The family of 23-year-old Connor Elliott Lopez is bracing for what they see as a second blow: the possibility that the driver charged in the Elk Grove crash that killed him could get misdemeanor diversion and walk away without a public criminal record. For Connor’s mother and supporters, learning that the manslaughter case might quietly vanish has reopened a raw wound and sharpened their argument that the law can erase consequences even when someone dies.

What happened

Lopez died on April 23, 2025, when the motorcycle he was riding collided with an SUV that was making a left turn on Sheldon Road near Lewis Stein Road, authorities said. KCRA reported the crash happened around 3:50 p.m. Local court filings show the SUV’s driver was later charged with misdemeanor vehicular manslaughter. The driver, identified in court records as Harjit Kaur, was arraigned in mid-December and did not appear in person for that initial hearing, according to the Elk Grove Citizen.

How diversion works

The case is drawing attention because of California’s 2020 misdemeanor diversion law, which lets a judge pause a case, order treatment or other conditions, and then dismiss the charges if the defendant completes the program. As CalMatters has reported, investigators found dozens of cases in which diversion was granted in crashes that killed people, leaving families frustrated that both the criminal record and related DMV consequences can effectively disappear.

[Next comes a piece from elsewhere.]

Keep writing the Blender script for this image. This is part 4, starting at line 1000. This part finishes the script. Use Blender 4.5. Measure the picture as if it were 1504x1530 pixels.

Family reaction and activism

Connor’s relatives have tried to turn their grief into action. They have organized memorials, created a scholarship in his name and launched a petition they call “Keep Killers Off Our Roads.” Hoodline covered a scholarship and remembrance gathering in its story on the remembrance event. The Elk Grove Citizen reports the family has collected more than 10,000 signatures and quotes supporter Allison Lyman warning after the December arraignment, “We have to be prepared for a diversion program.”

State response and legislation

The diversion fight is not just playing out in courtrooms. It has also landed at the Capitol. On Feb. 24, Sen. Shannon Grove introduced SB 1373, a proposal that would narrow eligibility for mental health diversion and give judges greater discretion to deny diversion in serious or repeat offender cases, according to KCRA. Supporters of the bill say it is meant to add guardrails so that violent crimes are not steered into diversion.

Legal implications

Behind all of this is AB 3234, the 2020 law that created statewide misdemeanor diversion authority and is now codified in Penal Code section 1001.95. The bill’s official text explains that judges may offer diversion in many misdemeanor cases, set conditions such as counseling or classes, then dismiss the case if the defendant follows through. Critics say that is exactly why the statute needs tightening or at least clearer rules for DMV reporting in traffic deaths. The full language is posted on leginfo.

Why advocates say change is needed

Victims’ families and some prosecutors argue that diversion was supposed to be a second chance for low level offenders, not an off-ramp for drivers in fatal crashes. They say using it in deadly cases weakens deterrence and undercuts victims’ rights. CalMatters reported that investigators identified roughly three dozen drivers who avoided manslaughter convictions through diversion, a tally that advocates now cite as Exhibit A in their push for reform.

What’s next

The Lopez family says it plans to keep showing up, both at Sacramento County Superior Court hearings and at the weekly vigils they hold at the crash site. Prosecutors and local leaders will have to decide whether to formally oppose any request for diversion in Kaur’s case, which remains pending. Family members told CBS Sacramento they will continue pressing for accountability. For now, Connor’s mother and supporters are trying to channel public anger into legislative and courtroom pressure so that fatal crashes like his are not quietly scrubbed from the record.